The House of God stretches from one corner of the universe to the other. Sea monsters and

ostriches live in it, along with people who pray in languages I do not speak, whose names I

will never know. I am not in charge of this House, and never will be. I have no say about

who is in and who is out. I do not get to make the rules…I am a guest here, charged with

serving other guests – even those who present themselves as my enemies. I am allowed to

resist them, but as long as I trust in one God who made us all, I cannot act as if they are no

kin to me. There is only one House. Human beings will either learn to live in it together or

we will not survive to hear its sigh of relief when our numbered days are done” (13-14).

There is another way to live and one that upholds a sense of goodness and rightness without making goodness a bludgeon by which we beat ourselves and others down, by which we demand desert repentance. Or by which we draw stark dividing lines between those who are good and those who are evil. The seeking out and practicing of wisdom is the starting point. As Brown Taylor suggests:

Wisdom is gained by practicing what is right, and noticing what happens when the practice

succeeds and when it fails. Wise people do not have to be certain what they believe before

they act. They are free to act, trusting that the practice itself will teach them what they need

to know…Reason can only work with the experience available to it. Wisdom atrophies if it is

not walked on a regular basis.

Such wisdom is far more than information. To gain it, you need more than a brain. You need

a body that gets hungry, feels pain, thrills to pleasure, craves rest. This is your physical pass

into the accumulated insight of all who have preceded you on this earth. To gain wisdom,

you need flesh and blood, because wisdom involves bodies - not just human bodies, but bird

bodies, tree bodies, water bodies, and celestial bodies” (14).

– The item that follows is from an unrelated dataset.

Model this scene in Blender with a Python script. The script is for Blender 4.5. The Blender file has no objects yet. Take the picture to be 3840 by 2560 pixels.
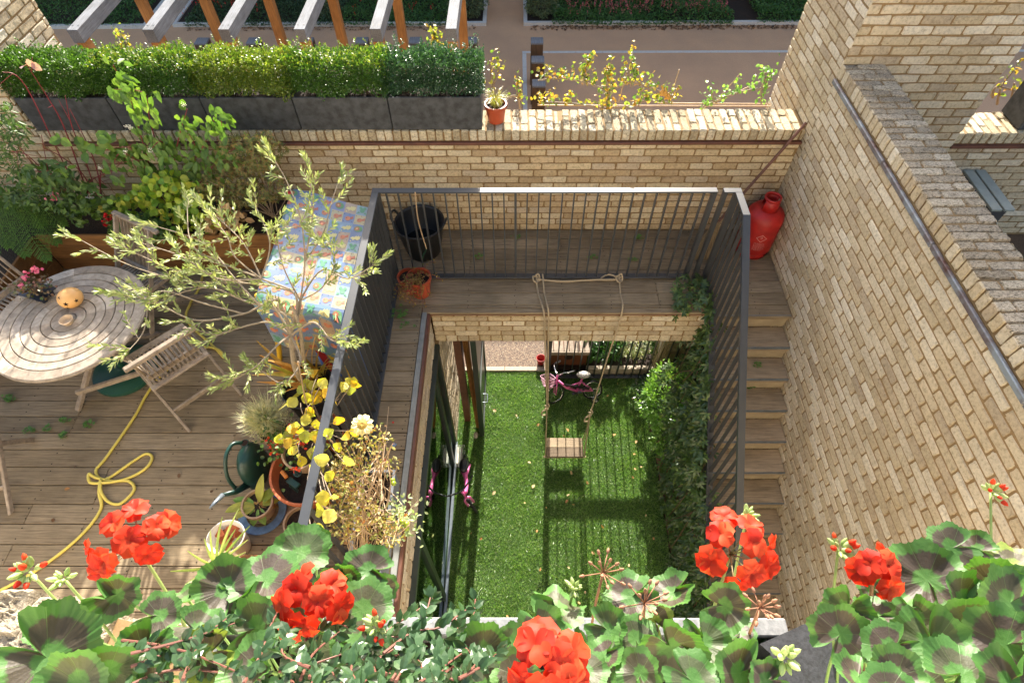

If, as St. Irenaeus declared, “The glory of God is man [humankind] fully alive,” then the glory of God necessitates that we be fully alive to both body and spirit. This aliveness, in the here and now, comes packaged with pain and disappointment and aching backs and blood sugar spikes, with sorrow, with complexity. It comes rolled up with animal urges, with baser desires, with quick tempers and restlessness. Jesus understood this. Jesus hung out with a bawdy lot; Jesus loved people deeply inhabiting their bodies. All of this extravagant aliveness necessitates wisdom: copious amounts of it. But when we fail, as we all do and will continue to, we can remember that we are creatures learning how to live out our aliveness, striving to live in such a way that we suggest to others, “Here, perhaps, is a better way.” We can practice loving and practice wisdom as we seek to revere God and to care for our earth, each other, and ourselves in open, compassionate, earnest resolve.